I mean, there were no series books then. Series books were so out. If anybody tried to write a series book or a rhyming book, then that was not the way to go. The 70s were all about reality, and some people want to read about fantasy, but there was no fantasy that was being written then.

My husband and I often talk about our collection of the Wizard of Oz books, because both of us owned the whole series and both of us are still angry that our mothers gave our Oz books away after we left home. We say what a collection we could have too, two first editions of each one. So I did like those books although I will tell you that I was never really that much into fantasy. I had so much fantasy of my own inside my head, but it was a fantasy life that was based on real life. They were more Sally J. Freedman kind of fantasies. So I didn’t fantasize about dragons or fighting other kids to the death. And there’s nothing wrong with that. I mean my husband and I listened to the first Hunger Games book on a long road trip and we couldn’t stop and we pulled the car into the driveway we got home and we just sat in the driveway until it was finished. It was good storytelling.

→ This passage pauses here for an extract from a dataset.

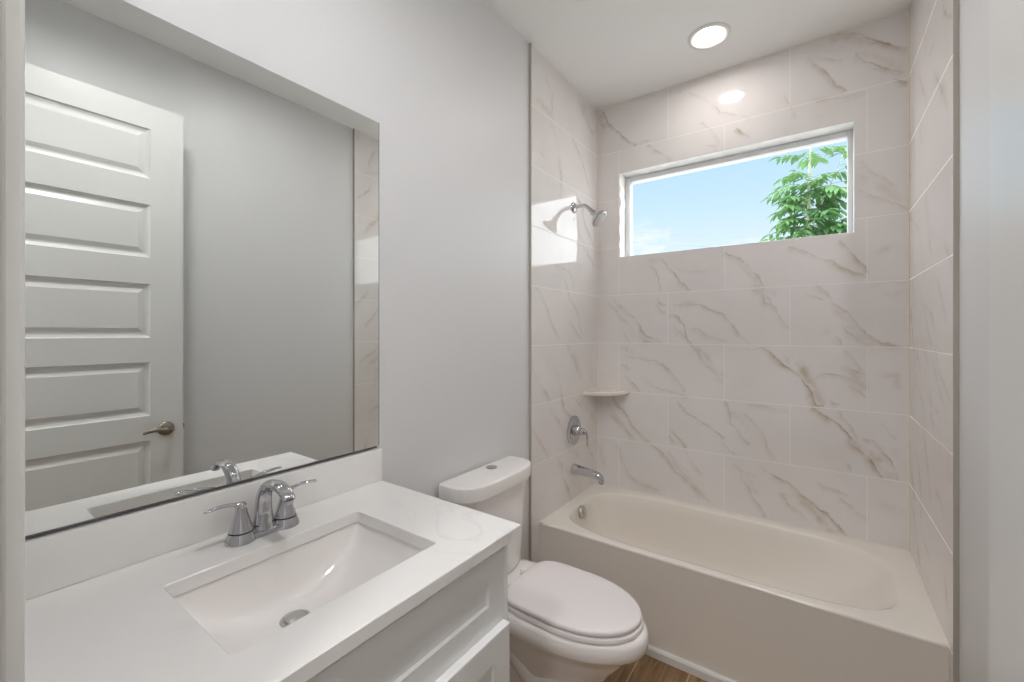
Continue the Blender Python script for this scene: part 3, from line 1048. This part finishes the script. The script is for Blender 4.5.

TB: You’ve said that In the Unlikely Event is your last book, is that still true?

JB: I think is my last long novel. In the Unlikely Event took five years between all of the research and the writing. Now we’ve just opened a bookstore and it’s great fun to sell books and to put them in the hands of other people and to talk books and reading. I’m loving it. So, I’m not going to say that I’m never going to write anything because who knows what will have to come out. I never know. But I don’t think that it’s going to be a five year project.